Pétersbourg, le 20 décembre 1773.

MADEMOISELLE ET BONNE AMIE,

Après avoir été tourmenté des eaux de la Néva pendant une quinzaine, j'ai repris le dessus; je me porte bien. Je suis toujours dans la même faveur auprès de Sa Majesté Impériale. J'aurai fait le plus beau voyage possible quand je serai de retour. Nous partirons, Grimm et moi, dans le courant de février. Je vous salue et vous embrasse aussi tendrement que jamais. Mille tendres compliments à Mme de Blacy, mon amoureuse, et à M, et Mm Bouchard, à l'abbé Le Monnier et à M. Gaschon. Combien nous en aurons à dire au coin de votre foyer!

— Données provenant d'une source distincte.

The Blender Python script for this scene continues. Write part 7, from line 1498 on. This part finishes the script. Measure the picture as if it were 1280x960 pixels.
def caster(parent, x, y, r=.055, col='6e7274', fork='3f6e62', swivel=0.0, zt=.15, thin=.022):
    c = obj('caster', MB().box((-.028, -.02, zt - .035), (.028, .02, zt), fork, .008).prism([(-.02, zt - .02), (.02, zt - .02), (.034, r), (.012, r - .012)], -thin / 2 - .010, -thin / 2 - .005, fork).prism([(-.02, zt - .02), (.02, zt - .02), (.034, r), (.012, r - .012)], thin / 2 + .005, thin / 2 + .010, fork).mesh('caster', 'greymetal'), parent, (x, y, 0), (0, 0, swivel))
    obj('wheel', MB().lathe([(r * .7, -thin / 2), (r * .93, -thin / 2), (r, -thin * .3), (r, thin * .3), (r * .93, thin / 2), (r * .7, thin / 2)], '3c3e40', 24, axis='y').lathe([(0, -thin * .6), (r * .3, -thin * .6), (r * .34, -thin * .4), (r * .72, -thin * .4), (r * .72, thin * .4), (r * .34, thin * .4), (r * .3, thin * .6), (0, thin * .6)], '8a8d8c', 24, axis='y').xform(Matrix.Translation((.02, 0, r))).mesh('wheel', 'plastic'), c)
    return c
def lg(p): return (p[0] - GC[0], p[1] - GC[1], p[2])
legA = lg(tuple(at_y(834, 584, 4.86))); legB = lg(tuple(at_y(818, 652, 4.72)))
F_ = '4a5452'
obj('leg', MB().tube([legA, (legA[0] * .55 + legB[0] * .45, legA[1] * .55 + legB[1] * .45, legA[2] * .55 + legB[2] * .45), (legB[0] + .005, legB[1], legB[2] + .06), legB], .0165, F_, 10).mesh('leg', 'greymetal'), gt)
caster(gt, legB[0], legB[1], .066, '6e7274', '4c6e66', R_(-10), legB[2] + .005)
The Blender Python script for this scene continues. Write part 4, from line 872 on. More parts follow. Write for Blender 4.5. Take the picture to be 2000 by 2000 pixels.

Pétersbourg, le 29 décembre 1773; c'est la veille du jour l'an. Le reste s'entend.

CXXXVII

La Haye, le 8 avril 1774.

MESDAMES ET BONNES AMIES,

Après avoir fait sept cents lieues en vingt-deux jours, je suis arrivé à La Haye, le 5 de ce mois, jouissant d'une très-bonne santé, et moins fatigué de cette énorme route que je ne l'ai quelquefois été d'une promenade. Je vous reviens comblé d'honneurs. Si j'avais voulu puiser à pleines mains dans la cassette impériale, je crois que j'en aurais été fort le maître; mais j'ai mieux aimé faire taire les médisants de Pétersbourg et me faire croire des incrédules de Paris. Toutes ces idées qui remplissaient ma tête en sortant de Paris se sont évanouies pendant la première nuit que j'ai passé à Pétersbourg. Ma conduite en est devenue plus honnête et plus haute. N'espérant rien et ne craignant rien, j'ai pu parler comme il me plaisait. Quand aurons-nous la douceur de nous revoir? Peut-être sous quinzaine; peut-être aussi beaucoup plus tard. L'impératrice m'a chargé de l'édition des Règlements de ses nombreux et utiles établissements. Si le libraire hollandais est un arabe, à son ordinaire, je le plante là, et je viens imprimer à Paris. Si j'en puis obtenir un traitement raisonnable, je reste jusqu'à la fin de ce cette tâche qui ne sera pourtant pas éternelle. Quoique la saison ait été si belle que, soumise à nos ordres, elle ne l'aurait pas été davantage; que nous ayons eu les plus belles journées et les routes les meilleures, cela n'a pas empêché que nous n'ayons laissé en chemin quatre voitures fracassées. Quand je me rappelle le passage de la Dwina, à Riga, sur des glaces entr'ouvertes d'où l'eau jaillissait autour de nous, qui s'abaissaient et s'élevaient sous le poids de notre voiture, et craquaient de tous côtés, je frémis encore de ce péril. J'ai pensé me briser un bras et une épaule en passant dans un bac à Mittau où une trentaine d'hommes étaient occupés à porter en l'air notre voiture au hasard de tomber et de nous précipiter tous pêle-mêle dans la rivière. Nous avons été forcés à Hambourg d'envoyer nos malles à Amsterdam, par un chariot de poste; une voiture un peu chargée n'aurait jamais résisté à la difficulté des chemins.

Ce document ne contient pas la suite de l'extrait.